**What is being asked**
Extract the first line through the line containing "D = bpy.data" from the listing below, exactly as written.

···

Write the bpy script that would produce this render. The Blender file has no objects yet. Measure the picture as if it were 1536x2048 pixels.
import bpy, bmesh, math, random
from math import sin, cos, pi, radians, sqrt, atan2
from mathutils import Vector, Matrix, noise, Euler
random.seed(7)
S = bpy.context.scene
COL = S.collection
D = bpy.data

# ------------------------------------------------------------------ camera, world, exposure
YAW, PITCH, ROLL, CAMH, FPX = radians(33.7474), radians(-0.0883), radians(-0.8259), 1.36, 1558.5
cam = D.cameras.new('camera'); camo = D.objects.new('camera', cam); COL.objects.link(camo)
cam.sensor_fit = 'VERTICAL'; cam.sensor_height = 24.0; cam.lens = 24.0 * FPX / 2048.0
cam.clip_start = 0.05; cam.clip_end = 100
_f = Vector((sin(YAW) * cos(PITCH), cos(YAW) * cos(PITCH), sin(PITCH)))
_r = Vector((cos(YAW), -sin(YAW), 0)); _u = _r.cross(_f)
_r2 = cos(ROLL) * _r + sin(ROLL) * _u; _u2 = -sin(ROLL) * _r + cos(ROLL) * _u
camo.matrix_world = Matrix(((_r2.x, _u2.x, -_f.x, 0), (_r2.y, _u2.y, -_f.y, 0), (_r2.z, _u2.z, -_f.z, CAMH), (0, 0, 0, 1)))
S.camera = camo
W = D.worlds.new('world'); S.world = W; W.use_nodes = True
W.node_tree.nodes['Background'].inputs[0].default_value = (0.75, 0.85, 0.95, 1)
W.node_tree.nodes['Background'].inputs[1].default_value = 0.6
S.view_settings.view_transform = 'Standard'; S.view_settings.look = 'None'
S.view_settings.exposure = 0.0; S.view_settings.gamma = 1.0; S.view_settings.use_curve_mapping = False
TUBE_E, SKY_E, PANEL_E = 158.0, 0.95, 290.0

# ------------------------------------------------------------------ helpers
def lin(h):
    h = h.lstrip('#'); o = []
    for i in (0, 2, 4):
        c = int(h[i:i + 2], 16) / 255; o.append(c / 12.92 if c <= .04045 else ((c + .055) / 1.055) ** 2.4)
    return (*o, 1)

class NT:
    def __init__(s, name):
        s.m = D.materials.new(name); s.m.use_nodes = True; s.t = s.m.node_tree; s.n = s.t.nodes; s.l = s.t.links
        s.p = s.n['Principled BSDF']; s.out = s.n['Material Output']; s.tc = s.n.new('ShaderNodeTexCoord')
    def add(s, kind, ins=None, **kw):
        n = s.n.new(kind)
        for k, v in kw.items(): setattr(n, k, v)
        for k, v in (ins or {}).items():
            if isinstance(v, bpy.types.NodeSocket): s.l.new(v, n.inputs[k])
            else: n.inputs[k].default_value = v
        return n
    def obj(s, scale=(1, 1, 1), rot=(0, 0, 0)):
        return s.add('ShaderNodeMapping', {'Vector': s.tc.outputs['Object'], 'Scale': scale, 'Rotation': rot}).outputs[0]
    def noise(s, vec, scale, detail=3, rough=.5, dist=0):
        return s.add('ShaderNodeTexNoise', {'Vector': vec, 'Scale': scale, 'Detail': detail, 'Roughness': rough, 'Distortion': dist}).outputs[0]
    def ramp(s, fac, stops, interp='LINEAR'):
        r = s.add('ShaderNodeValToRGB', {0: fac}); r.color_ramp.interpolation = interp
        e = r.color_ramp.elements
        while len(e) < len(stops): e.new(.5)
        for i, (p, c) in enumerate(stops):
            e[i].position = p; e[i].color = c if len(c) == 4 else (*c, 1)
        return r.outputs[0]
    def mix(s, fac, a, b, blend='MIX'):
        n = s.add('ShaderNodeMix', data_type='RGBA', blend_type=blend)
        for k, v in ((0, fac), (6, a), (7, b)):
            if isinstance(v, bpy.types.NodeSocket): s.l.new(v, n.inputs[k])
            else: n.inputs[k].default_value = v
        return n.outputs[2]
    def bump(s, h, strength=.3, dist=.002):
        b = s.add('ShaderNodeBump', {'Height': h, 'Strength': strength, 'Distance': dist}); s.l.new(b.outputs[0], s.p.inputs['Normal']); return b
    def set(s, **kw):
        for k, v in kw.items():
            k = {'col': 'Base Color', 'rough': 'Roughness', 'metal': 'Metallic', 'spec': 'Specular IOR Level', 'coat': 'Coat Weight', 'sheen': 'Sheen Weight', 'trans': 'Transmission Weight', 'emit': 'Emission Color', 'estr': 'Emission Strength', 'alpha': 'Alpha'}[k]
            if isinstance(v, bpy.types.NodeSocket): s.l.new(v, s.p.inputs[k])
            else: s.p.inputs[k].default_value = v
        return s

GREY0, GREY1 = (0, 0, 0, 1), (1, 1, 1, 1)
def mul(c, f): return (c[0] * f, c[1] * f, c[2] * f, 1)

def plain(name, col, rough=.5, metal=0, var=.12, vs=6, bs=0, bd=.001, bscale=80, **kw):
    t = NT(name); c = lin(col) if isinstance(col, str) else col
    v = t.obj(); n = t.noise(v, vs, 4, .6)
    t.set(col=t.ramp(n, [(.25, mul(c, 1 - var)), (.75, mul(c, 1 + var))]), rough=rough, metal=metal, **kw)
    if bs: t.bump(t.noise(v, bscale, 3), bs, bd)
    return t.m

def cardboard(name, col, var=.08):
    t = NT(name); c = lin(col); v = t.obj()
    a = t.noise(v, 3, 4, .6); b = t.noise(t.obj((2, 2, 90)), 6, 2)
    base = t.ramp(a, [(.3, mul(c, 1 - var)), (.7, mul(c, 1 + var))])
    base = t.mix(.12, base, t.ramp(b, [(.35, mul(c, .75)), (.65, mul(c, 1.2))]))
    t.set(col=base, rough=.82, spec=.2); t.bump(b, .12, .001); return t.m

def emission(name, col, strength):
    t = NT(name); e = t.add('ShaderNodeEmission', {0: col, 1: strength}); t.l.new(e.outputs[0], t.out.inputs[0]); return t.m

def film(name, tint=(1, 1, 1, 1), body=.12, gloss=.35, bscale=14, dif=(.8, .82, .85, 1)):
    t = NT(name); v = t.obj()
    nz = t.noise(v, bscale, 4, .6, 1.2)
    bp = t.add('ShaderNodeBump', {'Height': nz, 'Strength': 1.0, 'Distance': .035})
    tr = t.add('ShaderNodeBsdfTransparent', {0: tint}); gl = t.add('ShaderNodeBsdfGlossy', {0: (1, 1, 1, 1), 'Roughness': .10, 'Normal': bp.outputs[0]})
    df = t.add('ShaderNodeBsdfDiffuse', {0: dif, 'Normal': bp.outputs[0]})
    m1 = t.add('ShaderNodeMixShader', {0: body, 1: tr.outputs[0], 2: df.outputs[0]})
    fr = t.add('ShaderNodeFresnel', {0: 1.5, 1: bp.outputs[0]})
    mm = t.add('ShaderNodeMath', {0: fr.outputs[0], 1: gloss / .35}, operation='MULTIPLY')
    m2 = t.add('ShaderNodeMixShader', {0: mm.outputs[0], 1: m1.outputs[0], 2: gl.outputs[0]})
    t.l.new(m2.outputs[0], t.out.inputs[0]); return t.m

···

**Solution to the exercise**
Write the bpy script that would produce this render. The Blender file has no objects yet. Measure the picture as if it were 1536x2048 pixels.
import bpy, bmesh, math, random
from math import sin, cos, pi, radians, sqrt, atan2
from mathutils import Vector, Matrix, noise, Euler
random.seed(7)
S = bpy.context.scene
COL = S.collection
D = bpy.data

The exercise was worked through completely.